It could be less about the period and more about the specific social/cultural context.
According to this BBC interview with sports historian Tony Collins (who has written multiple books on the history of rugby), professional rugby player Tony Marchant, and Trever Gibbons (rugby league writer):
TONY COLLINS: I mean the other thing that I, I found amazing when I went there a couple of years ago, in Australia, is the fact that rugby league, well certainly in New South Wales and s- and Queensland, rugby league is football, so if you talk about rugby, they think you're talking about rugby union.
[...]
TREVOR: But, but, quite often in our house, especially growing up, you wouldn't talk about rugby - we would say, "Are we off to the football today?" And we'd know we meant rugby. You wouldn't say, "Are you off to the rugby?" We'd have to say, "Are you off to the football?" And like if somebody's having a- or if a team's having a good game we still say they're playing some great football.
[...]
TONY COLLINS: Cos I would have, I would have thought that, that anybody, we say rugger it's obviously rugby union but, yeah, I mean my granny used to call rugby league, football. [...] Yeah, well it's like Hull Football Club. Because that's what football was.

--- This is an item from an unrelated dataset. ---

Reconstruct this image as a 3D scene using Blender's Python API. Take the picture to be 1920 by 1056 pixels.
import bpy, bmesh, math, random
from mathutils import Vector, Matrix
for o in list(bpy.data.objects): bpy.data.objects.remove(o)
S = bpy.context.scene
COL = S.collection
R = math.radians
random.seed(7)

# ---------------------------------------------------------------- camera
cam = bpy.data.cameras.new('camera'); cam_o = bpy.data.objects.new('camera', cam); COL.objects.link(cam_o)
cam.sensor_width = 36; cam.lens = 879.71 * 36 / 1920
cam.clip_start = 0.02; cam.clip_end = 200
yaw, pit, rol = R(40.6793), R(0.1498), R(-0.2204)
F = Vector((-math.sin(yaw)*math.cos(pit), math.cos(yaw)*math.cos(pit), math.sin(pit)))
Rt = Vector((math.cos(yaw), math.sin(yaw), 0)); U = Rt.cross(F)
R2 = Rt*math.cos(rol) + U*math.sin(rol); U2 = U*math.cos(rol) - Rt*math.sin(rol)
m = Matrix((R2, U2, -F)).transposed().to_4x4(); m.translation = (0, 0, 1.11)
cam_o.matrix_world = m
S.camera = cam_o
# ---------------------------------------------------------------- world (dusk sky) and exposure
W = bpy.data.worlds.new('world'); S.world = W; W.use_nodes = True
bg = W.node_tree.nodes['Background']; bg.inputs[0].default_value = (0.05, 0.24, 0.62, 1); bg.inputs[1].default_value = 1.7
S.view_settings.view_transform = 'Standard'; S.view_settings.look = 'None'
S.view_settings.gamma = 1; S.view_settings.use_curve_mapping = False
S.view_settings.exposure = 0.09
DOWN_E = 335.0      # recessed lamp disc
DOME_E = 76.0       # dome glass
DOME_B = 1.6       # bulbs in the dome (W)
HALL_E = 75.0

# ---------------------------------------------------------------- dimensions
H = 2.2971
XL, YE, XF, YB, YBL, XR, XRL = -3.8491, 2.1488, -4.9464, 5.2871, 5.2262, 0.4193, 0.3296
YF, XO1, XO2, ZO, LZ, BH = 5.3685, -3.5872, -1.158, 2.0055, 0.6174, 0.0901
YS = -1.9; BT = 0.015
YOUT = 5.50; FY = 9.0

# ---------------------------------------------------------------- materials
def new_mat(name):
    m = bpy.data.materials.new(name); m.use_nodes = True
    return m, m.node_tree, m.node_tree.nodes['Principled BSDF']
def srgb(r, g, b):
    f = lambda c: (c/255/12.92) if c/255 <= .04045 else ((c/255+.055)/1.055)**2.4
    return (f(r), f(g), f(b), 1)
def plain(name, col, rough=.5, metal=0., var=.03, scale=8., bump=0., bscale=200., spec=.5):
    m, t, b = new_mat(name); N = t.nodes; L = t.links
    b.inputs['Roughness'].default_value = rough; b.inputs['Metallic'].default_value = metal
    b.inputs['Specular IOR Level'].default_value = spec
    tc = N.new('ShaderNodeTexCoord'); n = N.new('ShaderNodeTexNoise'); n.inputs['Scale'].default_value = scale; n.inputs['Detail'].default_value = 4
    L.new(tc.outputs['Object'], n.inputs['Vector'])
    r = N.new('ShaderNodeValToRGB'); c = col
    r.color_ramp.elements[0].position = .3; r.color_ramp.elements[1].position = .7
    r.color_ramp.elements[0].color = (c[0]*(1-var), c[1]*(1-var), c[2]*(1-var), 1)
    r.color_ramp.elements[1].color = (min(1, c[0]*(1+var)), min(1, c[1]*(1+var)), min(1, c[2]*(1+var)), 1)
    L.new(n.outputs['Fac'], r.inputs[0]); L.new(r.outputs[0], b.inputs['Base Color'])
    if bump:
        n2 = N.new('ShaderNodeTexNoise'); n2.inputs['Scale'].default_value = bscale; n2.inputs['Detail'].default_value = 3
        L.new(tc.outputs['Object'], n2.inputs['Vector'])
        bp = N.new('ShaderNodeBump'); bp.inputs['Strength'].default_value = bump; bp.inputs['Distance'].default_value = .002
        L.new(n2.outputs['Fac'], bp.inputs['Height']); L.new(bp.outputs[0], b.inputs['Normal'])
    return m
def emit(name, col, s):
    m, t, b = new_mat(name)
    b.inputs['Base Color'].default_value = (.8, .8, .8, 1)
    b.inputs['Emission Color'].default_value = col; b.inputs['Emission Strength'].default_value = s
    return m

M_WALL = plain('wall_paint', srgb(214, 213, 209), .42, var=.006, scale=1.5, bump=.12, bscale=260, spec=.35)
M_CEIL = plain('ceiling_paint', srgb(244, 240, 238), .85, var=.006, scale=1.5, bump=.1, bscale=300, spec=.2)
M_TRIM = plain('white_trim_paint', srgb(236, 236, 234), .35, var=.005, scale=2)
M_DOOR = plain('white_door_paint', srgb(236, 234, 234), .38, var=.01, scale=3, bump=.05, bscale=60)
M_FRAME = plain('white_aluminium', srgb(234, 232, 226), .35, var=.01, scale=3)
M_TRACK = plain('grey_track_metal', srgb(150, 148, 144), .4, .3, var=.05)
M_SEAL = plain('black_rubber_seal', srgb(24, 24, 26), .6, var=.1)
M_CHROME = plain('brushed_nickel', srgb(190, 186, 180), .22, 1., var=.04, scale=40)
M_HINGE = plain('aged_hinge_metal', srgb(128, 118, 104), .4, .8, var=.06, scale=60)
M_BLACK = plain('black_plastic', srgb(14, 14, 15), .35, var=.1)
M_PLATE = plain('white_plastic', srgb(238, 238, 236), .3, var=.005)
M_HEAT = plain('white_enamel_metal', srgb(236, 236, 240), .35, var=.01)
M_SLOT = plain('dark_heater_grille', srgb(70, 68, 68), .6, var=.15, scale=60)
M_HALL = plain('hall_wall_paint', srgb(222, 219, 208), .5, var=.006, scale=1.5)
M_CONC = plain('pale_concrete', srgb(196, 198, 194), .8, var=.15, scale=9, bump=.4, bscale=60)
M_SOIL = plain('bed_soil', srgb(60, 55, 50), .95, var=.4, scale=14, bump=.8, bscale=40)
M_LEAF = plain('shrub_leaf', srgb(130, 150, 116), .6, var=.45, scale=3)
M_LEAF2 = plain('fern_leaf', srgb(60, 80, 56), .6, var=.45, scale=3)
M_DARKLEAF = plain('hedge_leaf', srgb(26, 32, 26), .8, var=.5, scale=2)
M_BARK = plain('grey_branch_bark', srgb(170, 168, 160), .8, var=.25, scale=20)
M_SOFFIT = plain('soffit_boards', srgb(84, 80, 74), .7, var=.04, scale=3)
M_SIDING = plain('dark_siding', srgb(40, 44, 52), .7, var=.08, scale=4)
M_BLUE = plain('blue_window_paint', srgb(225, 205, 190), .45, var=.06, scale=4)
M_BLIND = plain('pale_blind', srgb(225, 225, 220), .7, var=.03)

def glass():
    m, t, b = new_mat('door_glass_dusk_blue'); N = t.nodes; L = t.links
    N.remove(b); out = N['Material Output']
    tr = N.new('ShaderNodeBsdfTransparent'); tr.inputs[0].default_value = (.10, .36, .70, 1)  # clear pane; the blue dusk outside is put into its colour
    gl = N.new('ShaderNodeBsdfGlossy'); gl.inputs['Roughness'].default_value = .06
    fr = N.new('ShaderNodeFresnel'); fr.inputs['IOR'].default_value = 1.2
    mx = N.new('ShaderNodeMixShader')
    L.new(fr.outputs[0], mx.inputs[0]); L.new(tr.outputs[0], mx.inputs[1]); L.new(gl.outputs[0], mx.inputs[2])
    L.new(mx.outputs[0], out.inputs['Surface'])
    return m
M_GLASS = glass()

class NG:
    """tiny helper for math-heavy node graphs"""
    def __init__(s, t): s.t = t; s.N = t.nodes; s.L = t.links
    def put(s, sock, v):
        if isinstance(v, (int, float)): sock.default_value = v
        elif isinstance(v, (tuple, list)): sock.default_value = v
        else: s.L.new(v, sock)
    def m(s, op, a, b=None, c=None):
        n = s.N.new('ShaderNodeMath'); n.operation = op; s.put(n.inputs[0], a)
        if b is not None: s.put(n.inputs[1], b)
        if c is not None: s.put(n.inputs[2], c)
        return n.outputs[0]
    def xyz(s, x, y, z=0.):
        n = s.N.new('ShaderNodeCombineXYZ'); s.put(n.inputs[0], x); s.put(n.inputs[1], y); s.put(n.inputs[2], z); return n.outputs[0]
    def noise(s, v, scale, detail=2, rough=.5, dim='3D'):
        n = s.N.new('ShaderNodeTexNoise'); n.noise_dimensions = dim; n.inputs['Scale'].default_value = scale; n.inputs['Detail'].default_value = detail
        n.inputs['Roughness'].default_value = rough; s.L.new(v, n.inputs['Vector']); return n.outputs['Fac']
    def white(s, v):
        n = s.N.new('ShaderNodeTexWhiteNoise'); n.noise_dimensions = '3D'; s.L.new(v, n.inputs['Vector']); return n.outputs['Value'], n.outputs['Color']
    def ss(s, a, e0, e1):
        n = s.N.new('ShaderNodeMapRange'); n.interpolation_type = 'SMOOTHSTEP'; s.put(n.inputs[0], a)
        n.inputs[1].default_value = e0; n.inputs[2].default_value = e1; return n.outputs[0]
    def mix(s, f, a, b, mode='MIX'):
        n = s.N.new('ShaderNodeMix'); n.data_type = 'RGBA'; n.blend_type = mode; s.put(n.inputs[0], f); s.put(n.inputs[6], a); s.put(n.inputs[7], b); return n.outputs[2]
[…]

If the Walkers came from a "rugby town" - or rather, given their evident social class, if John's public school was a "rugby school" - then it might be normal for them to say "football" meaning rugby. Note that fifteen players means it's rugby union rather than the thirteen-player rugby league, which makes sense (and makes the above quoted interview less directly relevant) since rugby union is the posh version of the sport, and the Walker family are obviously a posh family rather than working-class northerners. We don't know exactly which school any of them went to, although Jim Brading went to Rugby School, like Arthur Ransome himself - this would be the school that the author would be most familiar with. Presumably rugby is one of the most important sports there, and surely there of all places it might be normal to use simply the word "football" to refer to rugby union football, rather than "rugby" which is the name of the school itself!